The judge’s decision not to imprison Hustveit, plus reader comments from Irish news sites, suggest that literally using a woman as an inanimate hole in which to ejaculate is considered an easy mistake to make. Earlier this year the killer of Cindy Gladue, an aboriginal sex worker in Canada, was acquitted after convincing a jury that Gladue consented to sex so rough she bled to death with an 11-centimetre wound in her vagina. Evidence from Bradley Barton’s laptop, showing that he visited pornography sites featuring extreme penetration and torture, had been ruled inadmissible at the trial. Unfortunately, Gladue was no longer around to say what happened; the only part of her that appeared in court was her pelvis, to allow jurors to examine the gaping wound.
Where do these men come from? Why do we define what they do as one-offs rather than the hate crimes they are? Why do we defend the media that reflects their image of women back to them? Why do we expose our sons to it then think we can mop up all the damage with the odd PSHE session on a sleepy Friday afternoon?
It is easy to start teaching your sons about physical boundaries and consent. Even when they are very young you will find instances where it is appropriate to tell them to stop if another child is not responding to their desired form of play (“no, you can’t do that now, not even if he was happy for you to do it five minutes ago!”).
But then they get older and learn that, for some magic, inexplicable reason, male-initiated sexual contact with women is the exception to this rule. You can’t attack that, otherwise it’s “shaming”. For some reason, whatever arouses heterosexual men exists on another moral plane. It’s not enough to tell them that their hidden desires do not make them bad people. Such desires must be endorsed, enacted and filmed for redistribution.
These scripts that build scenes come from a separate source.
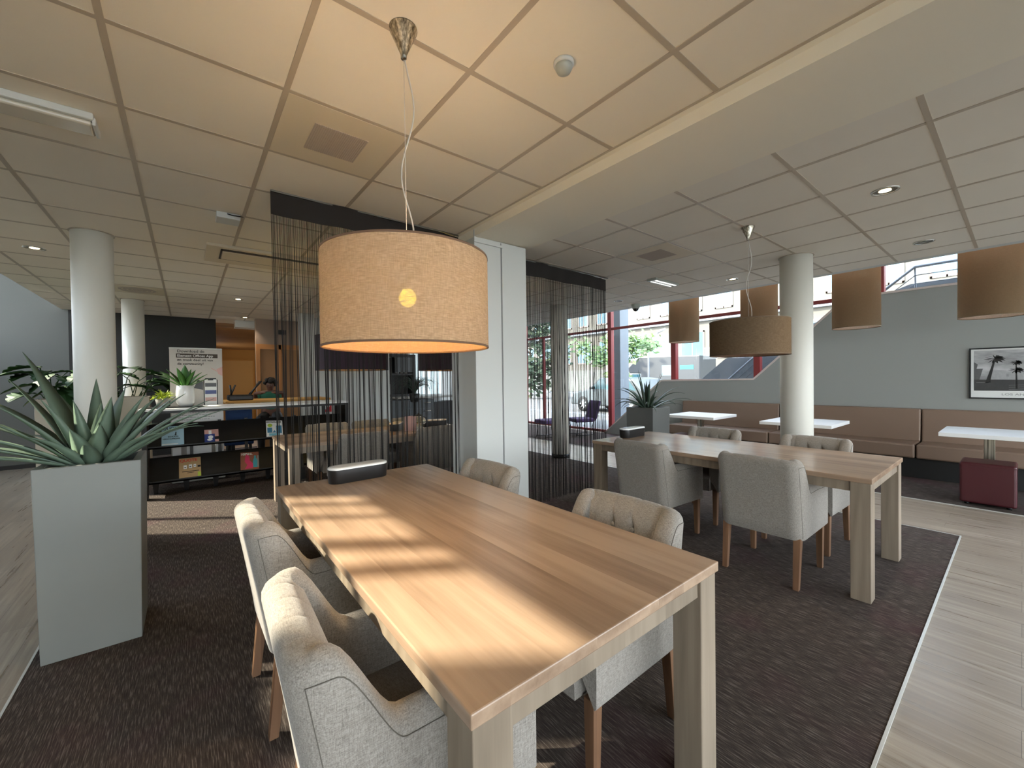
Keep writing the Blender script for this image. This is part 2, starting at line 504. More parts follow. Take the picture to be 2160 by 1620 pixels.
# fascias of the tall bays, their roofs
struct('wall_fascia', MB().box(XR, XR+.12, YB, YF, C2, HT), M['white'])
struct('wall_fascia', MB().box(XL, XL+.12, YB, YF, C1+.12, HT), M['white'])
struct('ceiling', MB().box(XR, XG+.4, YB, YF, HT, HT+.15), M['white'])
struct('ceiling', MB().box(XWL-.2, XL, YB, YF, HT, HT+.15), M['white'])

# pillar
pl = MB().box(1.99, 2.585, 3.0, 3.42, 0, C2-.02)
p = struct('pillar', pl, M['white'], bevel=.004)
obj('panel_joint', MB().box(2.278, 2.286, 2.9965, 3.001, 0, C2-.03), M['inkgrey'], p)
obj('edge_trim', MB().box(1.982, 2.30, 2.985, 3.003, C2-.075, C2-.055).box(1.982, 1.995, 2.985, 3.003, C2-.055, C1-.02).box(2.288, 2.302, 2.992, 3.003, .0, C2-.055), M['white'], p)
# round columns
def column(x, y, r, z, base_ring=False):
    c = struct('column', MB().lathe([(r, 0), (r, z)], (x, y, 0), 48), M['column'])
    if base_ring:
        obj('base_ring', MB().lathe([(r+.012, 0), (r+.012, .07), (r+.001, .07)], (x, y, 0), 40), M['black'], c)
    obj('collar', MB().lathe([(r+.012, z-.006), (r+.012, z-.0005), (r, z-.0005)], (x, y, 0), 40), M['tbar'], c)
column(-.63, 5.10, .135, C1); column(-.65, 8.78, .135, C1)
column(5.17, 1.53, .150, C2); column(5.17, 5.12, .150, C2, True)

# right grey wall with the stepped, sloping sill
prof = [(6.57, 0), (4.98, 1.305), (3.10, 1.320), (1.74, 2.60), (-.6, 2.60), (-1.6, 3.5), (YB, 3.5), (YB, 0)]
struct('wall_right', MB().prism(prof, XWR, XWR+.16, 'x'), M['greywall'])
cap = MB()
up = [(6.60, 0), (4.99, 1.335), (3.113, 1.350), (1.753, 2.63), (-.6, 2.63), (-1.62, 3.53), (YB, 3.53)]
for i in range(len(up)-1):
    a, b_ = prof[i], prof[i+1]; c, d = up[i+1], up[i]
    cap.prism([a, b_, c, d], XWR-.015, XG-.03, 'x')
struct('trim_8', cap, mat('sill_paint', srgb(214,200,192), .5))
# right glazing
g = sthing('window_1')
ys = [-3.9, -2.0, -.3, 1.38, 3.12, 4.80, 6.53, 8.2, 9.87]
fr = MB()
for y in ys: fr.box(XG, XG+.12, y-.055, y+.055, 0, HT)
for a, b_ in zip(ys[:-1], ys[1:]):
    fr.box(XG+.012, XG+.078, a+.03, b_-.03, 2.60, 2.66); fr.box(XG+.012, XG+.078, a+.03, b_-.03, .0, .06)
fr.box(XG+.012, XG+.078, 3.15, 4.78, 1.30, 1.345)
obj('window_frame', fr, M['redframe'], g, bevel=.004)
pb = MB()
for y in (9.0,): pb.box(XG+.01, XG+.08, y-.03, y+.03, .06, 2.6)
obj('door_frame', pb, M['redframe'], g)
for k, (a, b_) in enumerate(zip(ys[:-1], ys[1:])):
    obj('pane', MB().box(XG+.04, XG+.046, a+.034, b_-.034, .06, HT), M['glass'], g)
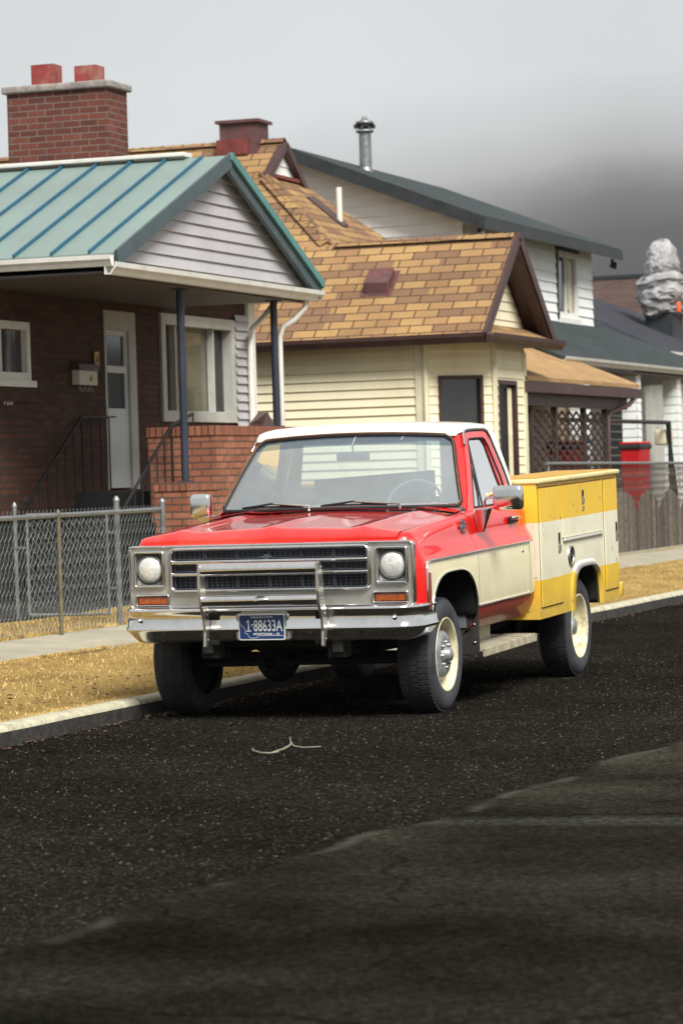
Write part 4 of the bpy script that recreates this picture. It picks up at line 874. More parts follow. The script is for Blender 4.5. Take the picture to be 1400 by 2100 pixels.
for x, r, zt in ((g0-.12, .019, 1.36), (g1+.10, .026, 1.39)):
    mb = MB(); mb.tube([(x, GYY, .2), (x, GYY, zt)], r, 10); mb.lathe([(0, r*1.2), (.02, r*1.15), (.045, r*.5), (.05, 0)], (x, GYY, zt), 'z', 10); mb.build('gate_post', 'galvanised', GT)
# scalloped old picket fence
PF = thing('picket_fence', 'weathered grey wooden fence with scalloped rounded tops behind the truck', 'fence', (-4.3, 27, .3))
random.seed(31); y = 21.0; k = 0
while y < 36 and k < 100:
    ph = ((y-25.05)/1.48) % 1.0; zt = .70+.50*math.sqrt(max(0, 1-(2*ph-1)**2)); w_ = .142
    ph2 = (((y+w_)-25.05)/1.48) % 1.0; zt2 = .70+.50*math.sqrt(max(0, 1-(2*ph2-1)**2)); phm = (((y+w_/2)-25.05)/1.48) % 1.0; ztm = .70+.50*math.sqrt(max(0, 1-(2*phm-1)**2))
    dx = random.uniform(-.006, .006); mb = MB()
    mb.prism([(y, .27), (y+w_, .27), (y+w_, zt2), (y+w_/2, ztm), (y, zt)], 'x', -4.32+dx, -4.298+dx)
    mb.build('picket', random.choice(('old_wood', 'old_wood', 'old_wood_pale', 'old_wood_dark')), PF); y += w_+.006; k += 1
mb = MB(); mb.box(-4.36, -4.325, 21, 36, .45, .53); mb.box(-4.36, -4.325, 21, 36, .70, .78); mb.build('rail', 'old_wood', PF)
mb = MB(); mb.box(-4.34, -4.22, 20.6, 36, .15, .30); mb.build('base_board', 'sidewalk_concrete', PF)
# chain link rail and dark mesh behind the pickets
YF2 = thing('yard_fence', 'chain link fence with bright top rail behind the scalloped pickets', 'fence', (-4.75, 28, .3))
mb = MB(); mb.tube([(-4.62, 22.6, 1.655), (-4.62, 36, 1.60)], .024, 8); mb.build('top_rail', 'galvanised', YF2)
chain_mesh(-4.64, 22.6, 36, .5, 1.62, step=.11, r=.006).build('wire_mesh', 'old_wood', YF2, recalc=False)
for y in (22.7, 31.5, 35.9):
    mb = MB(); mb.tube([(-4.63, y, .3), (-4.63, y, 1.67)], .028, 8); mb.build('post', 'galvanised', YF2)
def bin_at(x, y, z0, lab, w=.30, d=.62, zt=1.97):
    t = thing('red_bin', lab, 'bin', (x, y, z0), 'red bins in the far yard')
    mb = MB(); A = [(x-w*.85, y-d*.86, z0), (x+w*.85, y-d*.86, z0), (x+w*.85, y+d*.86, z0), (x-w*.85, y+d*.86, z0)]; B = [(x-w, y-d, zt-.07), (x+w, y-d, zt-.07), (x+w, y+d, zt-.07), (x-w, y+d, zt-.07)]
    mb.add(A+B, [(0, 3, 2, 1), (4, 5, 6, 7), (0, 1, 5, 4), (1, 2, 6, 5), (2, 3, 7, 6), (3, 0, 4, 7)]); mb.build('body', 'bin_red', t, bevel=.03)
    mb = MB(); mb.box(x-w-.02, x+w+.02, y-d-.03, y+d+.03, zt-.10, zt-.02); mb.build('rim', 'black_plastic', t, bevel=.02)
    mb = MB(); mb.bbox(x-w-.01, x+w+.01, y-d-.02, y+d+.02, zt-.02, zt+.02, .02); mb.build('lid', 'bin_red', t)
    return t
bin_at(-5.25, 30.35, .45, 'tall red bin with dark rim standing behind the scalloped fence', d=.34, w=.175)
bin_at(-5.35, 26.3, .45, 'red bin half hidden behind the brown lattice', d=.34, w=.175, zt=1.98)
t = thing('black_pipe_frame', 'black pipe handrail frame behind the red bin', 'frame', (-5.5, 32, .4))
mb = MB(); mb.tube([(-5.45, 26.5, 2.33), (-5.45, 33.7, 2.34)], .035, 8); mb.build('rail', 'black_iron', t)
for y, y2 in ((33.7, 33.7), (33.55, 34.3), (29.4, 29.4)):
    mb = MB(); mb.tube([(-5.45, y, 2.36), (-5.45, y2, .5)], .035, 8); mb.build('leg', 'black_iron', t)
mb = MB(); mb.bbox(-5.7, -5.5, 33.6, 34.2, 1.95, 2.22, .03); tag(mb.build('cardboard_box', 'curtain'), 'light brown box on the far porch at the right edge', 'box')
mb = MB(); mb.lathe([(-.05, .0), (-.04, .04), (0, .055), (.04, .04), (.05, 0)], (-5.1, 26.75, 2.0), 'z', 12); tag(mb.build('blue_float', 'sky_blue_plastic'), 'small round blue ornament seen through the lattice', 'ornament')
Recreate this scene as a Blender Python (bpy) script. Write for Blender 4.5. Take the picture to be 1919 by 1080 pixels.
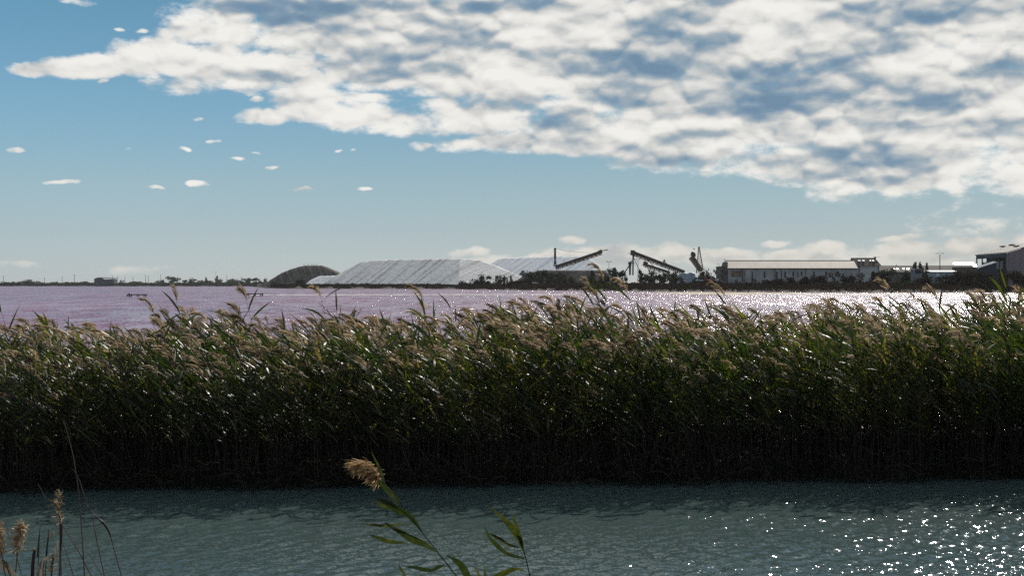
import bpy, bmesh, math, random
import numpy as np
from mathutils import Vector, Matrix, noise as mnoise

SC = bpy.context.scene
COL = SC.collection
rad = math.radians
for _o in list(bpy.data.objects):
    bpy.data.objects.remove(_o)

# ------------------------------------------------------------------ camera
CAM_H = 3.53                       # eye height above the canal, standing on the near bank
FPX = 2700.0                       # focal length in photo pixels (about 50 mm)
cam_data = bpy.data.cameras.new('camera')
cam_data.sensor_width = 36.0
cam_data.lens = FPX / 1919.0 * 36.0
cam_data.clip_start = 0.1
cam_data.clip_end = 30000.0
cam = bpy.data.objects.new('camera', cam_data)
COL.objects.link(cam)
cam.location = (0, 0, CAM_H)
cam.rotation_euler = (rad(90) - math.atan(7.0 / FPX), 0, 0)
SC.camera = cam

# ------------------------------------------------------------------ light and exposure
SUN_EL, SUN_AZ = 36.0, 21.0        # the sun stands ahead and to the right of the camera
SKY_STRENGTH = 0.09
SUN_STRENGTH = 4.2
EXPOSURE = 0.0
vs = SC.view_settings
SC.display_settings.display_device = 'sRGB'
vs.view_transform = 'Standard'
vs.look = 'None'
vs.gamma = 1.0
vs.exposure = EXPOSURE
vs.use_curve_mapping = False
SC.cycles.use_denoising = False      # keep the sun glints and the grain of the reeds crisp
SC.cycles.max_bounces = 6
SC.cycles.diffuse_bounces = 2
SC.cycles.glossy_bounces = 2
SC.cycles.transmission_bounces = 3
SC.cycles.volume_bounces = 0
SC.cycles.caustics_reflective = False
SC.cycles.caustics_refractive = False
SC.cycles.sample_clamp_indirect = 0.4

sun_data = bpy.data.lights.new('sun', 'SUN')
sun_data.energy = SUN_STRENGTH
sun_data.angle = rad(0.53)
sun_data.color = (1.0, 0.94, 0.86)
sun = bpy.data.objects.new('sun', sun_data)
COL.objects.link(sun)
SUN_DIR = Vector((math.cos(rad(SUN_EL)) * math.sin(rad(SUN_AZ)), math.cos(rad(SUN_EL)) * math.cos(rad(SUN_AZ)), math.sin(rad(SUN_EL))))
sun.rotation_euler = SUN_DIR.to_track_quat('Z', 'Y').to_euler()
sun.location = SUN_DIR * 200


# ------------------------------------------------------------------ node helper: sockets with operators
class S:
    def __init__(self, nt, sock):
        self.nt, self.s = nt, sock
    def _m(self, op, b=None, c=None, clamp=False):
        n = self.nt.nodes.new('ShaderNodeMath')
        n.operation = op
        n.use_clamp = clamp
        self.nt.links.new(self.s, n.inputs[0])
        for i, v in ((1, b), (2, c)):
            if v is None:
                continue
            if isinstance(v, S):
                self.nt.links.new(v.s, n.inputs[i])
            else:
                n.inputs[i].default_value = v
        return S(self.nt, n.outputs[0])
    def __add__(a, b): return a._m('ADD', b)
    __radd__ = __add__
    def __sub__(a, b): return a._m('SUBTRACT', b)
    def __rsub__(a, b): return (a * -1.0) + b
    def __mul__(a, b): return a._m('MULTIPLY', b)
    __rmul__ = __mul__
    def __truediv__(a, b): return a._m('DIVIDE', b)
    def madd(a, m, c): return a._m('MULTIPLY_ADD', m, c)
    def max(a, b): return a._m('MAXIMUM', b)
    def min(a, b): return a._m('MINIMUM', b)
    def pow(a, b): return a._m('POWER', b)
    def clamp(a): return a._m('ADD', 0.0, clamp=True)
    def step(a, lo, hi, out0=0.0, out1=1.0, kind='SMOOTHSTEP'):
        n = a.nt.nodes.new('ShaderNodeMapRange')
        n.interpolation_type = kind
        n.clamp = True
        a.nt.links.new(a.s, n.inputs[0])
        for i, v in enumerate((lo, hi, out0, out1)):
            n.inputs[i + 1].default_value = v
        return S(a.nt, n.outputs[0])


def mixrgb(nt, fac, a, b, mode='MIX'):
    n = nt.nodes.new('ShaderNodeMix')
    n.data_type = 'RGBA'
    n.blend_type = mode
    for sock, v in ((n.inputs[0], fac), (n.inputs[6], a), (n.inputs[7], b)):
        if isinstance(v, S):
            nt.links.new(v.s, sock)
        elif isinstance(v, (int, float)):
            sock.default_value = v
        else:
            sock.default_value = tuple(v) + (1.0,) if len(v) == 3 else v
    return S(nt, n.outputs[2])


def xyz(nt, vec):
    n = nt.nodes.new('ShaderNodeSeparateXYZ')
    nt.links.new(vec.s, n.inputs[0])
    return [S(nt, o) for o in n.outputs]


def combine(nt, *v):
    n = nt.nodes.new('ShaderNodeCombineXYZ')
    for i, a in enumerate(v):
        if isinstance(a, S):
            nt.links.new(a.s, n.inputs[i])
        else:
            n.inputs[i].default_value = a
    return S(nt, n.outputs[0])


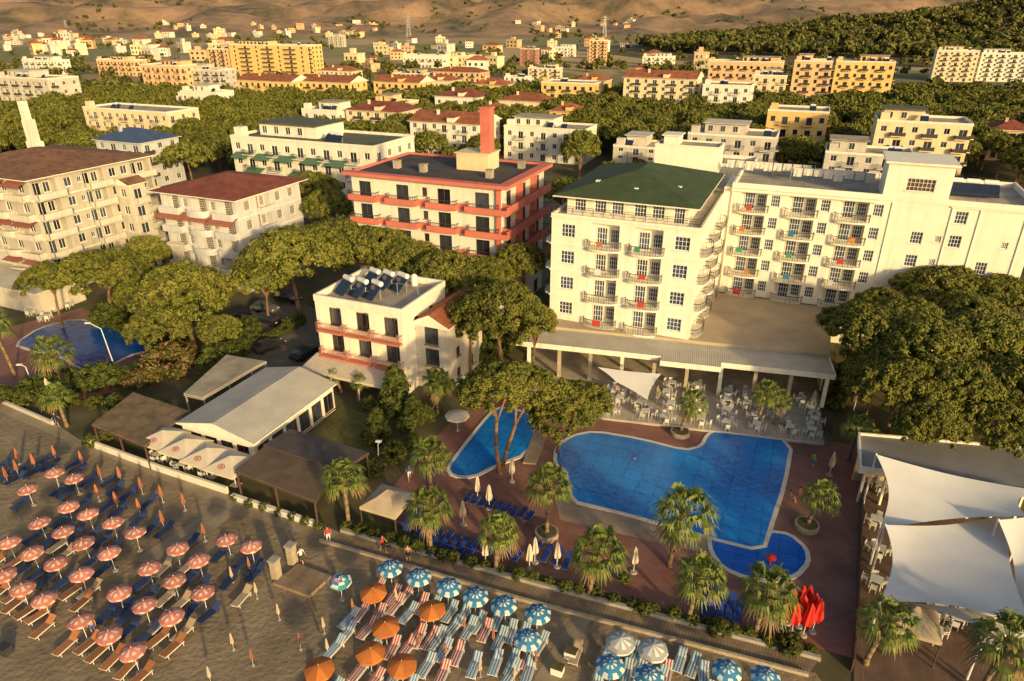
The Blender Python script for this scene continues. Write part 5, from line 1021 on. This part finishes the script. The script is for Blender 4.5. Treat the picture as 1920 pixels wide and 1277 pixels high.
# ------------------------------------------------------------------ people
def person_mesh(pose):
    J={'pel':(0,0,.95),'ch':(0,0,1.28),'nk':(0,0,1.48),'hd':(0,-.01,1.6),'ht':(0,0,1.70)}
    Rd={'pel':(.15,.11),'ch':(.17,.11),'nk':(.055,.055),'hd':(.085,.1),'ht':(.07,.08)}
    e=[('pel','ch'),('ch','nk'),('nk','hd'),('hd','ht')]
    for s,n in ((-1,'l'),(1,'r')):
        sw=(.22*s if pose=='walk' else 0)
        J.update({'sh'+n:(.19*s,0,1.40),'el'+n:(.25*s,.03-sw*.5,1.13),'wr'+n:(.26*s,-.06-sw,.9),'hn'+n:(.26*s,-.09-sw,.80),'hp'+n:(.1*s,0,.88),'kn'+n:(.11*s,-.03+sw,.5),'an'+n:(.12*s,.03+sw*1.5,.09),'to'+n:(.13*s,-.13+sw*1.5,.035)})
        if pose=='sit': J.update({'kn'+n:(.13*s,-.42,.93),'an'+n:(.13*s,-.45,.5),'to'+n:(.13*s,-.6,.46),'wr'+n:(.2*s,-.25,1.0),'hn'+n:(.17*s,-.33,.98)})
        Rd.update({'sh'+n:(.065,.06),'el'+n:(.045,.045),'wr'+n:(.03,.03),'hn'+n:(.035,.025),'hp'+n:(.095,.09),'kn'+n:(.06,.06),'an'+n:(.04,.04),'to'+n:(.04,.035)})
        e+=[('ch','sh'+n),('sh'+n,'el'+n),('el'+n,'wr'+n),('wr'+n,'hn'+n),('pel','hp'+n),('hp'+n,'kn'+n),('kn'+n,'an'+n),('an'+n,'to'+n)]
    ks=list(J); me=bpy.data.meshes.new('body'); me.from_pydata([J[k] for k in ks],[(ks.index(a),ks.index(b)) for a,b in e],[]); ob=bpy.data.objects.new('tmp',me); C.objects.link(ob); ob.modifiers.new('s','SKIN')
    for i,k in enumerate(ks): me.skin_vertices[0].data[i].radius=Rd[k]; me.skin_vertices[0].data[i].use_root=(k=='pel')
    sb=ob.modifiers.new('d','SUBSURF'); sb.levels=1; sb.render_levels=1
    dg=bpy.context.evaluated_depsgraph_get(); r=bpy.data.meshes.new_from_object(ob.evaluated_get(dg)); bpy.data.objects.remove(ob); return r
PM={k:person_mesh(k) for k in('stand','walk','sit')}
hr=MB()
for v in IV: hr.v.append((v.x*.1,v.y*.115+.015,1.66+v.z*.09 if v.z>-.3 else 1.63))
for f in IF: hr.f.append(f); hr.m.append(0)
HRM=hr.mesh('hair',['hair'],True)
def person(px,py,pose,top,bot,label,rz=0,z=.04,s=1):
    me=PM[pose].copy(); me.name='body'; me.materials.clear()
    for k in('skin',top,bot): me.materials.append(M[k])
    for p in me.polygons:
        c=p.center; zz=c.z; a=abs(c.x)
        p.material_index=1 if 1.0<zz<1.45 and a<.27 and not(a>.21 and zz<1.2) else (2 if (.55<zz<=1.0 and a<.21) and not(pose=='sit' and c.y<-.3) else 0); p.use_smooth=True
    g=P(px,py); t=thing('person',label,'person',(g.x,g.y,z-(.46 if pose=='sit' else 0)),rz,None); put(me,'body',t); put(HRM,'hair',t); t.scale=(s,s,s)
for a in [(567,1058,'walk','cl_white','cl_dark','person in white shirt walking by the stone pillars',1.),(617,1018,'stand','cl_red','cl_white','person standing on the boardwalk left end',.4),(719,1035,'walk','cl_red','cl_dark','person in red walking on the lawn path',1.4),(1522,878,'stand','cl_green','cl_blue','person in green top on the deck right of pool',2.),(1558,880,'walk','cl_red','cl_dark','person in red walking beside the grove',3.),(1497,935,'sit','skin','cl_red','person sitting at the pool right edge',1.),(1480,940,'sit','skin','cl_blue','second person sitting at the pool right edge',1.3),(766,1053,'stand','skin','cl_dark','bather standing below the boardwalk hedge',0),(640,1105,'sit','skin','cl_blue','bather sitting under the blue green and white umbrella',0),(85,1142,'sit','skin','cl_dark','bather sitting under a front coral umbrella',.3),(178,1190,'stand','skin','cl_blue','bather standing among front orange loungers',.3),(768,900,'walk','cl_blue','cl_white','person walking left of the small pool',.3),(108,800,'walk','cl_dark','cl_blue','person walking on the left promenade',1.5),(1155,745,'stand','skin','cl_blue','bather at the left end of the dining terrace',1.)]:
    person(*a)
person(1190,862,'stand','skin','cl_dark','swimmer in the main pool, head above water',0,-1.3)
# lattice pylons
for x,yb,yt,l in ((767,72,28,'lattice power pylon at upper middle'),(1133,70,30,'lattice power pylon left of the wooded hill'),(128,66,38,'lattice power pylon at upper left'),(1308,118,92,'lattice mast in front of the wooded hill')):
    g=P(x,yb); h=zat(g,yt); mb=MB(); b=h*.1
    for sx in(-1,1):
        for sy in(-1,1): mb.cyl((sx*b,sy*b,0),(sx*b*.15,sy*b*.15,h),.35,.25,4)
    for k in range(8):
        z0,z1=h*k/8,h*(k+1)/8; w0,w1=b*(1-.85*k/8),b*(1-.85*(k+1)/8)
        for sy in(-1,1): mb.cyl((-w0,sy*w0,z0),(w1,sy*w1,z1),.18,n=4); mb.cyl((w0,sy*w0,z0),(-w1,sy*w1,z1),.18,n=4)
    for z in (.72,.84,.94): mb.cyl((-b*1.6,0,h*z),(b*1.6,0,h*z),.3,n=4)
    tag(mb.build('power_pylon','steel',None,g),l,'power pylon','power pylons')
for d in (UP,CP,LP):
    for r in d.values():
        for c in list(r.children_recursive): bpy.data.objects.remove(c)
        bpy.data.objects.remove(r)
Fantasies of kicking puppies to death? Bad. Fantasies of ramming butcher knives into vaginas? Well, whatever turns him on. You don’t want your son to grow up feeling ashamed of his personal preferences.
What will my sons learn from a few hours taken out of a whole lifetime of being told that women are, if and when you want them to be, no more than holes for fucking? I have a hard enough time telling them they’re allowed to like pink.
People in positions of supposed authority – parents, guardians, teachers – can’t override every single cultural message bombarding their charges the moment they are out of sight. They are growing up in a world in which most adult males consider hardcore pornography and the sex trade perfectly acceptable, and most women, even those who disagree, know to keep their mouths firmly shut (unless they’re being ordered to open wide). A world in which consent is cool but girls are worthless, so the only option is to fake enthusiasm. A world in which newspapers create misleading, titillating headlines about “slutty, slaggy” girls rather than take the sexual abuse and harassment they experience at school seriously.
People who are unwilling to challenge such a world can say what they like about valuing consent. Their words are hollow. It seems no one is afraid to talk about sex, but sexism remains taboo.